Data lines:

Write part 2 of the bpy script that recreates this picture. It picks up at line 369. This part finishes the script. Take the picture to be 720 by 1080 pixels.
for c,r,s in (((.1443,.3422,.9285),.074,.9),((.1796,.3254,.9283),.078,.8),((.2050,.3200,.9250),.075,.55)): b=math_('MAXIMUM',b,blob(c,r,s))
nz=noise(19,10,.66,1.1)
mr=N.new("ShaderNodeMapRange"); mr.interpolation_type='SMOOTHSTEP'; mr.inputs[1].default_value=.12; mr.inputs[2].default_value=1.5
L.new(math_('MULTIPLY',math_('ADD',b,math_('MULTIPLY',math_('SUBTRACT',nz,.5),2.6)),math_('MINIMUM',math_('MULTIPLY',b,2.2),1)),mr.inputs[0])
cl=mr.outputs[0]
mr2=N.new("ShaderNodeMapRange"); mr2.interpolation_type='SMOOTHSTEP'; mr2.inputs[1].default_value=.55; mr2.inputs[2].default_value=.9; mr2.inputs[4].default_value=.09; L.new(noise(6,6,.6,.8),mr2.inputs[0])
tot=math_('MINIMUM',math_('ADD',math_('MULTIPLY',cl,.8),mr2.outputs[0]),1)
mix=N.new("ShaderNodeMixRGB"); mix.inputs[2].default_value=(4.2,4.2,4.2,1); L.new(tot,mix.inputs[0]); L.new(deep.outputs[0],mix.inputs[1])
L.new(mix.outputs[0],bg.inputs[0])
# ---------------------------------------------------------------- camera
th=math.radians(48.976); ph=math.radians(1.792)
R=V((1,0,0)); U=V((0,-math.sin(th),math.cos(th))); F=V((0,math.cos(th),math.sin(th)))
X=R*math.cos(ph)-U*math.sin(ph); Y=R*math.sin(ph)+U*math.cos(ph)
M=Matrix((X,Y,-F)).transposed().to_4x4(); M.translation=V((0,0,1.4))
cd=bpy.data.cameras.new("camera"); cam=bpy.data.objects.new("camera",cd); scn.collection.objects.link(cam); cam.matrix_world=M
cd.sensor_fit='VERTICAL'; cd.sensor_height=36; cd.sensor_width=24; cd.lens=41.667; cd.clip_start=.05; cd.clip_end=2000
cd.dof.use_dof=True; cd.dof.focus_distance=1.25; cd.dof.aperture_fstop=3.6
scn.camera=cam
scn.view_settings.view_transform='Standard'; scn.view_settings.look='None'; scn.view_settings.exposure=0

Task directions:
Please return the data above exactly as given.

Answer to this task:
Write part 2 of the bpy script that recreates this picture. It picks up at line 369. This part finishes the script. Take the picture to be 720 by 1080 pixels.
for c,r,s in (((.1443,.3422,.9285),.074,.9),((.1796,.3254,.9283),.078,.8),((.2050,.3200,.9250),.075,.55)): b=math_('MAXIMUM',b,blob(c,r,s))
nz=noise(19,10,.66,1.1)
mr=N.new("ShaderNodeMapRange"); mr.interpolation_type='SMOOTHSTEP'; mr.inputs[1].default_value=.12; mr.inputs[2].default_value=1.5
L.new(math_('MULTIPLY',math_('ADD',b,math_('MULTIPLY',math_('SUBTRACT',nz,.5),2.6)),math_('MINIMUM',math_('MULTIPLY',b,2.2),1)),mr.inputs[0])
cl=mr.outputs[0]
mr2=N.new("ShaderNodeMapRange"); mr2.interpolation_type='SMOOTHSTEP'; mr2.inputs[1].default_value=.55; mr2.inputs[2].default_value=.9; mr2.inputs[4].default_value=.09; L.new(noise(6,6,.6,.8),mr2.inputs[0])
tot=math_('MINIMUM',math_('ADD',math_('MULTIPLY',cl,.8),mr2.outputs[0]),1)
mix=N.new("ShaderNodeMixRGB"); mix.inputs[2].default_value=(4.2,4.2,4.2,1); L.new(tot,mix.inputs[0]); L.new(deep.outputs[0],mix.inputs[1])
L.new(mix.outputs[0],bg.inputs[0])
# ---------------------------------------------------------------- camera
th=math.radians(48.976); ph=math.radians(1.792)
R=V((1,0,0)); U=V((0,-math.sin(th),math.cos(th))); F=V((0,math.cos(th),math.sin(th)))
X=R*math.cos(ph)-U*math.sin(ph); Y=R*math.sin(ph)+U*math.cos(ph)
M=Matrix((X,Y,-F)).transposed().to_4x4(); M.translation=V((0,0,1.4))
cd=bpy.data.cameras.new("camera"); cam=bpy.data.objects.new("camera",cd); scn.collection.objects.link(cam); cam.matrix_world=M
cd.sensor_fit='VERTICAL'; cd.sensor_height=36; cd.sensor_width=24; cd.lens=41.667; cd.clip_start=.05; cd.clip_end=2000
cd.dof.use_dof=True; cd.dof.focus_distance=1.25; cd.dof.aperture_fstop=3.6
scn.camera=cam
scn.view_settings.view_transform='Standard'; scn.view_settings.look='None'; scn.view_settings.exposure=0